Score Stream
The Press Box Sports

New NCAA transfer rules is a huge win for college athletes

NCAA Football

Earlier this week, the NCAA announced that they are making their transfer rules more relaxed for collegiate athletes. Players now do not need permission from their current school to seek a transfer. In the past, players had to gain permission from the school they are transferring from if they were seeking financial aid from their new team. Athletes still must notify their coach that they are transferring and coaches now have two days after that notification to put the players in an NCAA database where any team can recruit them. Schools use to have to seek permission from the school that the player was transferring from to be allowed to contact that player.

The new transfer rules go into effect in October of this year and impact football players more than anyone.
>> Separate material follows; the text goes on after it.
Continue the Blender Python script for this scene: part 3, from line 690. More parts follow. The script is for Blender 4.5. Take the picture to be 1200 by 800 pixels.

Basically, because there are more college football players attempting to transfer schools more than any other collegiate sport. This is a huge win on the player side of things. Throughout the years, many players sought permission to transfer to only be denied by their current school. If those players did not have the financial means to support themselves at their new school, they were stuck if the wanted to continue playing college football or any other sport. Favorable reasons that cause many players to seek out a new school are being buried deep on depth charts or staffing changes. Easing up the rules makes it easier for a player to find a situation more beneficial to them.

However, just like many other major rules changes, there’s always a downside. Any time you have a winner (which is the players in this matter), there’s always a loser. In this case, the loser could be Mid-Major schools. Power Five schools could try to manipulate the system and treat the bottom half of Division I football like a farm system. It will give them a chance to see a lesser-known recruit on the field without having to take a gamble. It also could lead to more corruption in college football. The NCAA stated that penalties would be stricter on schools that don’t follow the rules, but there are too many loopholes right now to actually enforce those tougher penalties.

Although, the farm system philosophy by many critics can also backfire on a Power Five school. Let’s say a team snatches up a top recruit out of high school. If he doesn’t like the situation or the playing time he’s getting, he now has the freedom to transfer no matter how his current school feels. That school can no longer block certain football programs that the player would not be permitted to transfer to in the old rules. Many schools usually block players from going to conference rivals in the current rules. But per the new transfer rules, a player can go wherever he pleases.

The new NCAA will need to tweak the transfer rules a little, but this does level the playing field a little more between players and coaching staffs. An NCAA coach can leave a school on a whim to take a better job. Granted, that they are most likely subject to a buyout, but they still have that freedom. The players, on the other hand, do not (well, did not) have that freedom. Those same coaches that could leave a school any time they wanted had the power to block a player from transferring to a school that could provide them a better opportunity. This could cause coaching staffs to take a different approach when recruiting kids out of high school. Expect there to be less empty promises to top high school recruits.

The part of the transfer rules that hasn’t been made very clear is players to want to transfer schools due to disciplinary or academic infractions. A player could be dismissed or suspended from a team for violating a team rule instead of an NCAA rule. Will the new transfer rules reward them with playing at another school instead of facing disciplinary action? The same goes for academics. Some schools (very few) require players to maintain a higher GPA than the 2.0 minimum that is enforced by the NCAA. If a player can’t follow the rules, should they be awarded the opportunity to play at another school? That among keeping the corruption at bay by coaches, school officials, and boosters are the two main issues with these rules. Regardless, the rule change itself is a solid move by the NCAA. Will the floodgates open with many players seeking transfers? I’m not sure on that, but at least now, players have more control over their collegiate careers.